Discussion Questions:
- What role does mah-jongg -- a game of chance and luck -- have in the novel?
- The author keeps the reader at arm's length from Valentine so she remains as mysterious to us as to the characters whose lives intersect with hers. What purpose, in your opinion, does this technique serve?
- "Dreams Miriam once had had for herself were now pinned on Valentine, passed on to her daughter, as if hope were a baton or a pearl necklace" (page 22). Do you think that Miriam living through her daughter is an act of selfishness or selflessness?
- What do you think the attraction between Valentine and John Wosileski is based upon?
- Discuss the symbolism of birds that appears throughout this novel.
- Why does Valentine become curious about Catholic imagery? Is there a hole in her life that her newly found faith fills? Does Judaism play a part in her life, either as a religious or cultural heritage?
- How does Miriam fit into the stereotype of the Jewish mother in American culture and literature? Compare Valentine's relationship with Miriam to John's relationship with his mother.

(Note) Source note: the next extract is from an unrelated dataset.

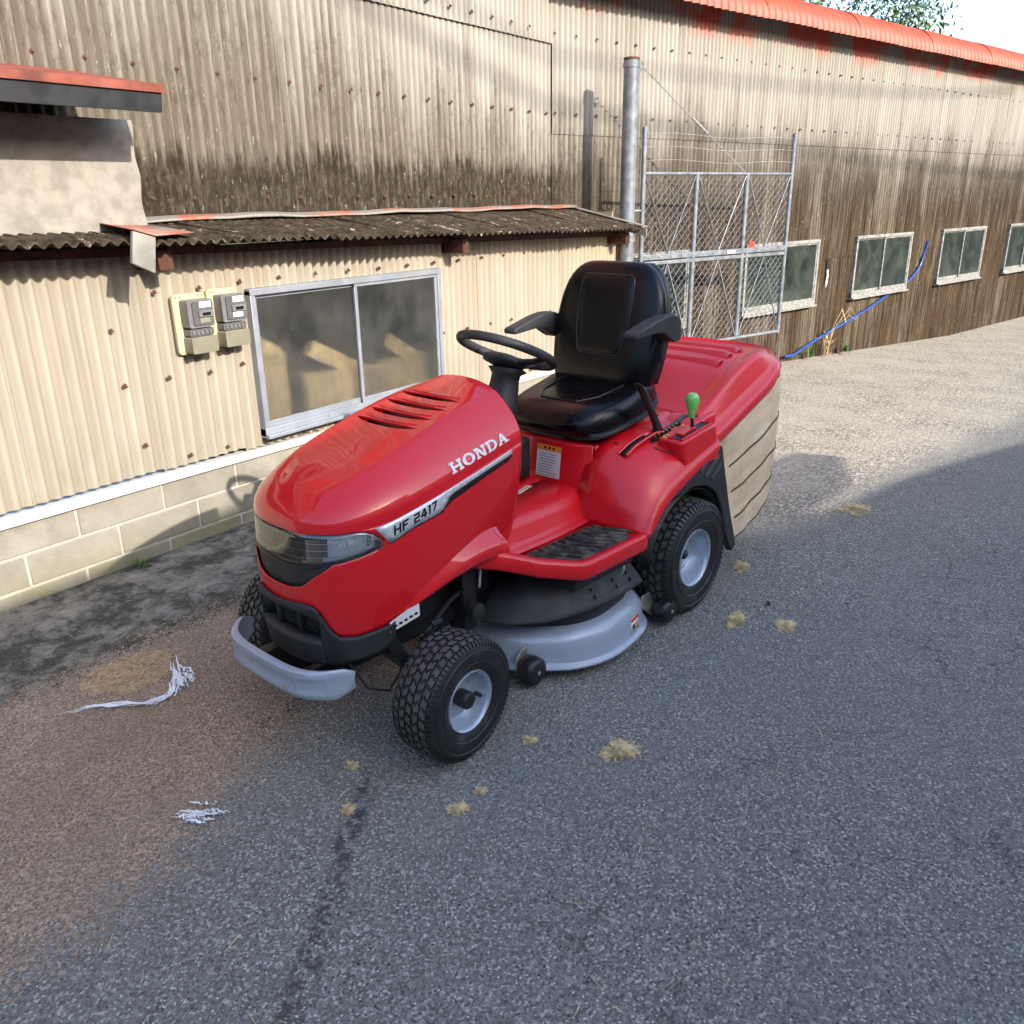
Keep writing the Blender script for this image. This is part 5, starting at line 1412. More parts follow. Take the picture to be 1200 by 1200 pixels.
# step / running board: plate with rolled outer lip
OUT_ = [(1.0, .262), (.905, .312), (.80, .385), (.715, .448), (.665, .472), (.58, .477), (.45, .477), (.355, .475), (.315, .470), (.29, .455)]
ZST = lin([.29, .40, .68, .80, .90, 1.0], [.432, .436, .440, .466, .505, .535])
for sgn in (1, -1):
    fx = OUT_; d_ = [0]
    for p, q in zip(fx, fx[1:]): d_.append(d_[-1] + math.dist(p, q))
    fX = table(d_, [p[0] for p in fx]); fY = table(d_, [p[1] for p in fx]); LT_ = d_[-1]
    def stp(t, j, sgn=sgn):
        x, y = fX(t * LT_), fY(t * LT_); z = ZST(x)
        if j == 0: return Vector((x, sgn * .19, .434))
        if j == 1: return Vector((x + .0, sgn * max(.20, y - .05), min(z - .004, .437 + max(0, x - .80) * .3)))
        x2, y2 = fX(min(LT_, t * LT_ + .01)), fY(min(LT_, t * LT_ + .01)); x1_, y1_ = fX(max(0, t * LT_ - .01)), fY(max(0, t * LT_ - .01))
        nx, ny = (y1_ - y2), -(x1_ - x2); L = math.hypot(nx, ny) or 1; nx, ny = -nx / L, -ny / L
        if ny < 0: nx, ny = -nx, -ny
        yin = .20
        J = [(None, -.004), (-.046, -.004), (-.036, .0), (-.028, .006), (-.012, .007), (-.002, .003), (.003, -.006), (.003, -.045), (-.001, -.054), (-.02, -.052)][j]
        if J[0] is None: return Vector((max(.262, x) if False else x, sgn * yin, z + J[1]))
        return Vector((x + nx * J[0], sgn * (y + ny * J[0]), z + J[1]))
    MB().grid(stp, linspace(0, 1, 44), range(10)).obj('running_board', RED2, mw, sharp=None, solid=.003, off=-1)
    mt = MB().prism([(.735, .262), (.690, .425), (.64, .436), (.372, .438), (.345, .40), (.372, .275), (.42, .262)], lambda a, b, d: Vector((a, sgn * b, .4335 + d)), .006); mo = mt.obj('rubber_mat', RUBM, mw, bevel=.002)
    for q in range(9):
        xr = .672 - q * .037
        pts_ = [Vector((xr - .03 * t + .012 * math.sin(t * 5), sgn * lerp(.270, .425, t), .4415)) for t in linspace(0, 1, 8)]
        MB().tube(pts_, [.003, .006, .008, .0085, .008, .007, .006, .003], 6).obj('tread_rib', RUBM, mo)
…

What impact did their lives, heritage, and worldview have on their children? What does this novel say about the difference between miracles and happiness? Of all characters, who do you feel is most open to the possibility of miracles? Are these characters always sympathetic?
- Consider the defining physical characteristics of Valentine, John, Miriam, Joanne, Beth, and The Girls. How do these features reflect their personalities and attitudes?
- Why does Joanne keep and wear the ring that John gave her? Why do you think she rejected John when he came back to her? Why do you feel he would want to be with Joanne considering how he truly felt about her?
- What does the title, An Almost Perfect Moment, mean? What was an almost perfect moment for Valentine, Miriam, Joanne, and John?